**PROBLEM**
Return the material word for word. Do not include pictures.

--- RECORDS SUPPLIED ---

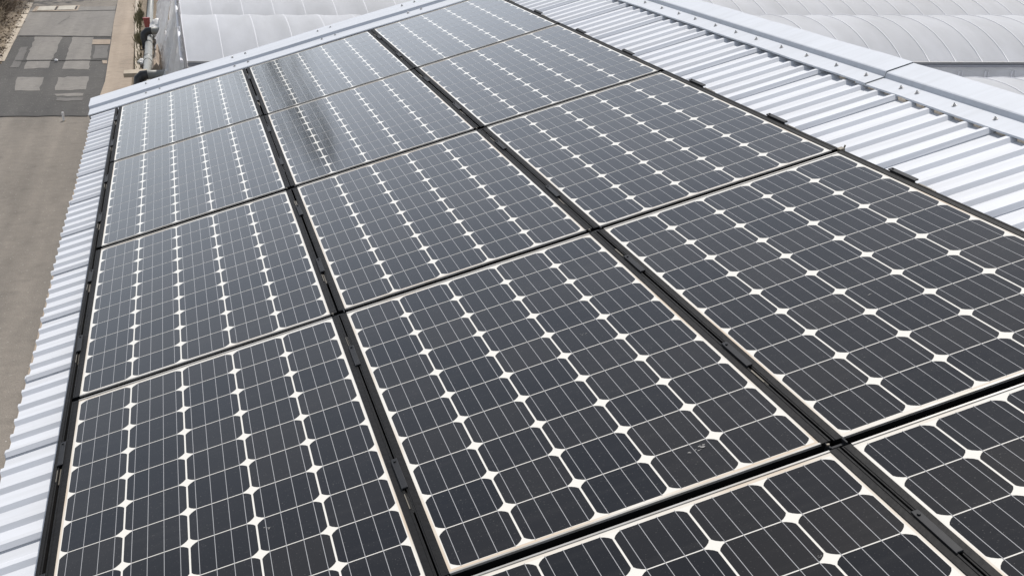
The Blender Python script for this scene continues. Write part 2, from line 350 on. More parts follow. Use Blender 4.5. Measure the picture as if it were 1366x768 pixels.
# dark and pale areas of the road, each sheet 4 mm above the one below
def L4(y): return lx(y)+0.02
sheet('road_pale_resurfacing', [[(L4(43.3), 43.3), (-2.03, 42.2), (-2.08, 46.6), (-2.14, 51.5), (L4(51.8), 51.8)]], M['patch'], .008)
sheet('road_dark_area', [[(L4(28.7), 28.7), (-2.12, 28.1), (-1.9, 31), (-1.9, 33), (-1.94, 37.3), (-2.03, 42.15), (L4(43.2), 43.2)]], M['dark'], .008)
sheet('road_pale_panels', [
    [(-4.51, 42.95), (-3.62, 42.85), (-3.56, 35.9), (-4.22, 35.85)],
    [(-3.27, 42.75), (-2.60, 42.3), (-2.44, 35.3), (-3.17, 35.6)],
    [(-4.26, 34.41), (-3.56, 34.22), (-3.48, 32.0), (-4.12, 32.17)],
    [(-3.18, 34.12), (-2.37, 34.0), (-2.34, 31.89), (-3.11, 31.95)],
    [(-3.08, 31.4), (-2.36, 31.3), (-2.35, 30.95), (-3.0, 31.05)]], M['patch'], .012)
sheet('road_mid_panels', [
    [(-2.49, 40.24), (-2.05, 40.1), (-1.99, 37.4), (-2.39, 37.3)],
    [(-3.0, 30.8), (-2.34, 30.6), (-2.35, 30.2), (-3.0, 30.35)],
    [(-4.72, 40.5), (-4.5, 40.5), (-4.4, 36.2), (-4.65, 36.2)]], M['mid'], .016)
sheet('road_concrete_infill', [[(-2.6, 41.68), (-2.03, 41.52), (-2.0, 40.36), (-2.57, 40.51)],
    [(-2.13, 36.92), (-1.95, 36.86), (-1.92, 36.22), (-2.08, 36.27)]], M['conc'], .020)
b = MB()
def line(pts, w=.05, z=.024):
    for (x0, y0), (x1, y1) in zip(pts[:-1], pts[1:]):
        d = Vector((x1-x0, y1-y0, 0)).normalized(); n = Vector((-d.y, d.x, 0))*w/2
        b.quad((x0-n.x, y0-n.y, z), (x1-n.x, y1-n.y, z), (x1+n.x, y1+n.y, z), (x0+n.x, y0+n.y, z))
def wl(x0, y0, x1, y1, w, n=14, amp=.04):
    line([(x0+(x1-x0)*i/n+random.uniform(-.01, .01), y0+(y1-y0)*i/n+random.uniform(-amp, amp)) for i in range(n+1)], w)
wl(-5.05, 43.3, -2.03, 42.2, .16); wl(-4.6, 37.55, -2.0, 36.95, .14, 18, .07); wl(-5.3, 50.3, -2.1, 50.0, .12); wl(-4.85, 28.75, -2.1, 28.1, .08)
wl(-2.14, 52, -2.07, 46.6, .03, 10, 0); wl(-2.07, 46.6, -2.0, 41.0, .05, 10, 0); wl(-2.0, 41, -1.90, 33, .06, 10, 0); wl(-1.9, 33, -1.88, 30.6, .05, 5, 0)
for cx_, cy_, ang, L in ((-3.1, 47.5, .2, 1.6), (-4.0, 46.0, 1.1, 1.3)):
    wl(cx_, cy_, cx_+L*math.cos(ang)*.5, cy_+L*math.sin(ang)*2, .012, 12, .09)
tag(b.build('road_tar_joints', M['joint']), kind='structure')
# roadside concrete, kerb and weedy strip
sheet('pavement', [[(-2.0, -30), (-1.2, -30), (-1.2, 33), (-1.3, 44), (-1.45, 54), (-1.9, 140), (-2.6, 140), (-2.14, 54), (-2.08, 46), (-2.0, 41), (-1.9, 33), (-2.0, 28)]], M['conc'], .026)
b = MB()
kp = [(-1.12, -30), (-1.12, 30), (-1.12, 34), (-1.30, 44), (-1.44, 54), (-1.8, 140)]
for (x0, y0), (x1, y1) in zip(kp[:-1], kp[1:]):
    a = [(x0, y0, .0), (x0, y0, .10), (x0+.13, y0, .10), (x0+.13, y0, 0)]; c = [(x1, y1, 0), (x1, y1, .10), (x1+.13, y1, .10), (x1+.13, y1, 0)]
    b.strip([a, c])
tag(b.build('kerb', M['kerb']), kind='structure')
# left verge
b = MB()
vy = [-30]+list(range(0, 60, 2))+[80, 140]
rows = [[(lx(y)-.25-random.uniform(0, .35)+.2, y, .012), (lx(y)-1.0, y, .05+random.uniform(0, .05)), (lx(y)-3, y, .1)] for y in vy]
b.strip(rows); tag(b.build('verge', M['verge']), kind='structure')
sheet('verge_edge_concrete', [[(lx(y)-.22, y), (lx(y)+.02, y), (lx(y+3.9)+.02, y+3.9), (lx(y+3.9)-.2, y+3.9)] for y in (37.5, 41.5, 45.7, 49.8)], M['kerb'], .022)

# ================================================================ FARM BUILDING WITH CORRUGATED ROOF
UE, UR = -0.255, 3.12       # eave and ridge, in metres up the slope
VN, VF = -7.0, 5.95        # near and far ends
PITCH, SHEET = 0.1225, 0.6125
V0 = -0.041                 # one of the sheet laps
ZP, ZT = -0.0718, -0.060     # pan level, rib level
bld = roof_empty('farm_building', 0, 0, 0, label='building under a silver white ribbed metal roof that carries the solar panels', cat='building')
def rib(v, lift=0.0):
    """profile points across one rib centred on v, going towards +v"""
    return [(v-.026, ZP+lift), (v-.011, ZT+lift), (v+.010, ZT+lift), (v+.038, ZP+lift)]
def sheet_profile(lift):
    pts = []
    pts += [(-.025, ZP+.0048), (-.011, ZT+.0045), (.010, ZT+.0035), (.038, ZP+.0022)]
    for k in range(1, 5):
        c = k*PITCH
        pts += rib(c)
    pts += rib(5*PITCH)[:3]
    return pts
k0 = int(math.floor((VN-V0)/SHEET)); k1 = int(math.floor((VF-.15-V0)/SHEET))
first = None
for k in range(k0, k1+1):
    if first is None:
        b = MB(); pr = sheet_profile(0)
        us = [UE, -.2, .5, 1.2, 1.9, 2.6, UR]
        b.strip([[(u, p[0], p[1]+(.002*math.sin(u*3) if 0 < i < len(pr)-1 else 0)) for i, p in enumerate(pr)] for u in us])
        first = b.build('roof_sheet', M['roof'], bld)
        sm = first.modifiers.new('solid', 'SOLIDIFY'); sm.thickness = 0.0012; sm.offset = -1
        o = first
    else:
        o = first.copy(); COL.objects.link(o); o.parent = bld
    o.location = (random.uniform(-.006, .006), V0+k*SHEET, 0)
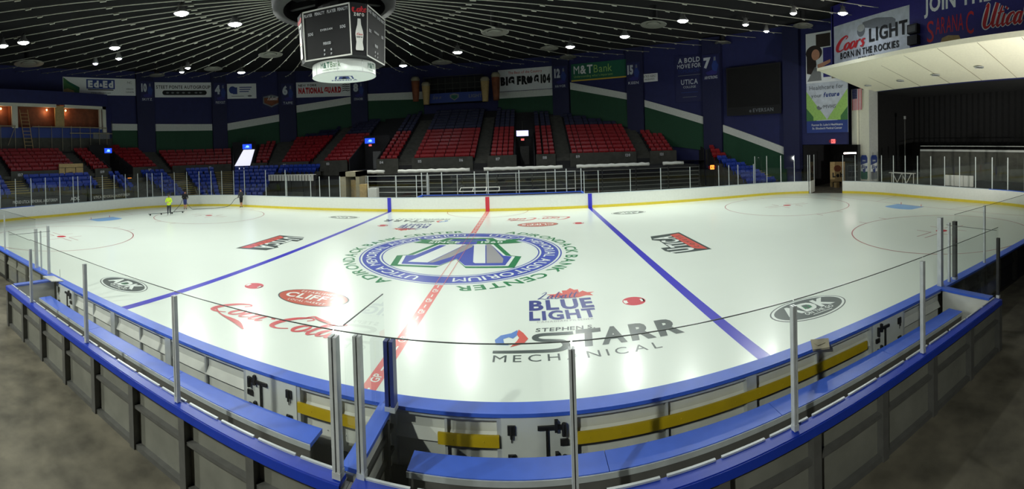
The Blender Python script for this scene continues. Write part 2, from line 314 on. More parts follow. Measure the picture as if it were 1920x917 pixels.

---

**IN RESPONSE**
The Blender Python script for this scene continues. Write part 2, from line 350 on. More parts follow. Use Blender 4.5. Measure the picture as if it were 1366x768 pixels.
# dark and pale areas of the road, each sheet 4 mm above the one below
def L4(y): return lx(y)+0.02
sheet('road_pale_resurfacing', [[(L4(43.3), 43.3), (-2.03, 42.2), (-2.08, 46.6), (-2.14, 51.5), (L4(51.8), 51.8)]], M['patch'], .008)
sheet('road_dark_area', [[(L4(28.7), 28.7), (-2.12, 28.1), (-1.9, 31), (-1.9, 33), (-1.94, 37.3), (-2.03, 42.15), (L4(43.2), 43.2)]], M['dark'], .008)
sheet('road_pale_panels', [
    [(-4.51, 42.95), (-3.62, 42.85), (-3.56, 35.9), (-4.22, 35.85)],
    [(-3.27, 42.75), (-2.60, 42.3), (-2.44, 35.3), (-3.17, 35.6)],
    [(-4.26, 34.41), (-3.56, 34.22), (-3.48, 32.0), (-4.12, 32.17)],
    [(-3.18, 34.12), (-2.37, 34.0), (-2.34, 31.89), (-3.11, 31.95)],
    [(-3.08, 31.4), (-2.36, 31.3), (-2.35, 30.95), (-3.0, 31.05)]], M['patch'], .012)
sheet('road_mid_panels', [
    [(-2.49, 40.24), (-2.05, 40.1), (-1.99, 37.4), (-2.39, 37.3)],
    [(-3.0, 30.8), (-2.34, 30.6), (-2.35, 30.2), (-3.0, 30.35)],
    [(-4.72, 40.5), (-4.5, 40.5), (-4.4, 36.2), (-4.65, 36.2)]], M['mid'], .016)
sheet('road_concrete_infill', [[(-2.6, 41.68), (-2.03, 41.52), (-2.0, 40.36), (-2.57, 40.51)],
    [(-2.13, 36.92), (-1.95, 36.86), (-1.92, 36.22), (-2.08, 36.27)]], M['conc'], .020)
b = MB()
def line(pts, w=.05, z=.024):
    for (x0, y0), (x1, y1) in zip(pts[:-1], pts[1:]):
        d = Vector((x1-x0, y1-y0, 0)).normalized(); n = Vector((-d.y, d.x, 0))*w/2
        b.quad((x0-n.x, y0-n.y, z), (x1-n.x, y1-n.y, z), (x1+n.x, y1+n.y, z), (x0+n.x, y0+n.y, z))
def wl(x0, y0, x1, y1, w, n=14, amp=.04):
    line([(x0+(x1-x0)*i/n+random.uniform(-.01, .01), y0+(y1-y0)*i/n+random.uniform(-amp, amp)) for i in range(n+1)], w)
wl(-5.05, 43.3, -2.03, 42.2, .16); wl(-4.6, 37.55, -2.0, 36.95, .14, 18, .07); wl(-5.3, 50.3, -2.1, 50.0, .12); wl(-4.85, 28.75, -2.1, 28.1, .08)
wl(-2.14, 52, -2.07, 46.6, .03, 10, 0); wl(-2.07, 46.6, -2.0, 41.0, .05, 10, 0); wl(-2.0, 41, -1.90, 33, .06, 10, 0); wl(-1.9, 33, -1.88, 30.6, .05, 5, 0)
for cx_, cy_, ang, L in ((-3.1, 47.5, .2, 1.6), (-4.0, 46.0, 1.1, 1.3)):
    wl(cx_, cy_, cx_+L*math.cos(ang)*.5, cy_+L*math.sin(ang)*2, .012, 12, .09)
tag(b.build('road_tar_joints', M['joint']), kind='structure')
# roadside concrete, kerb and weedy strip
sheet('pavement', [[(-2.0, -30), (-1.2, -30), (-1.2, 33), (-1.3, 44), (-1.45, 54), (-1.9, 140), (-2.6, 140), (-2.14, 54), (-2.08, 46), (-2.0, 41), (-1.9, 33), (-2.0, 28)]], M['conc'], .026)
b = MB()
kp = [(-1.12, -30), (-1.12, 30), (-1.12, 34), (-1.30, 44), (-1.44, 54), (-1.8, 140)]
for (x0, y0), (x1, y1) in zip(kp[:-1], kp[1:]):
    a = [(x0, y0, .0), (x0, y0, .10), (x0+.13, y0, .10), (x0+.13, y0, 0)]; c = [(x1, y1, 0), (x1, y1, .10), (x1+.13, y1, .10), (x1+.13, y1, 0)]
    b.strip([a, c])
tag(b.build('kerb', M['kerb']), kind='structure')
# left verge
b = MB()
vy = [-30]+list(range(0, 60, 2))+[80, 140]
rows = [[(lx(y)-.25-random.uniform(0, .35)+.2, y, .012), (lx(y)-1.0, y, .05+random.uniform(0, .05)), (lx(y)-3, y, .1)] for y in vy]
b.strip(rows); tag(b.build('verge', M['verge']), kind='structure')
sheet('verge_edge_concrete', [[(lx(y)-.22, y), (lx(y)+.02, y), (lx(y+3.9)+.02, y+3.9), (lx(y+3.9)-.2, y+3.9)] for y in (37.5, 41.5, 45.7, 49.8)], M['kerb'], .022)

# ================================================================ FARM BUILDING WITH CORRUGATED ROOF
UE, UR = -0.255, 3.12       # eave and ridge, in metres up the slope
VN, VF = -7.0, 5.95        # near and far ends
PITCH, SHEET = 0.1225, 0.6125
V0 = -0.041                 # one of the sheet laps
ZP, ZT = -0.0718, -0.060     # pan level, rib level
bld = roof_empty('farm_building', 0, 0, 0, label='building under a silver white ribbed metal roof that carries the solar panels', cat='building')
def rib(v, lift=0.0):
    """profile points across one rib centred on v, going towards +v"""
    return [(v-.026, ZP+lift), (v-.011, ZT+lift), (v+.010, ZT+lift), (v+.038, ZP+lift)]
def sheet_profile(lift):
    pts = []
    pts += [(-.025, ZP+.0048), (-.011, ZT+.0045), (.010, ZT+.0035), (.038, ZP+.0022)]
    for k in range(1, 5):
        c = k*PITCH
        pts += rib(c)
    pts += rib(5*PITCH)[:3]
    return pts
k0 = int(math.floor((VN-V0)/SHEET)); k1 = int(math.floor((VF-.15-V0)/SHEET))
first = None
for k in range(k0, k1+1):
    if first is None:
        b = MB(); pr = sheet_profile(0)
        us = [UE, -.2, .5, 1.2, 1.9, 2.6, UR]
        b.strip([[(u, p[0], p[1]+(.002*math.sin(u*3) if 0 < i < len(pr)-1 else 0)) for i, p in enumerate(pr)] for u in us])
        first = b.build('roof_sheet', M['roof'], bld)
        sm = first.modifiers.new('solid', 'SOLIDIFY'); sm.thickness = 0.0012; sm.offset = -1
        o = first
    else:
        o = first.copy(); COL.objects.link(o); o.parent = bld
    o.location = (random.uniform(-.006, .006), V0+k*SHEET, 0)
The Blender Python script for this scene continues. Write part 2, from line 314 on. More parts follow. Measure the picture as if it were 1920x917 pixels.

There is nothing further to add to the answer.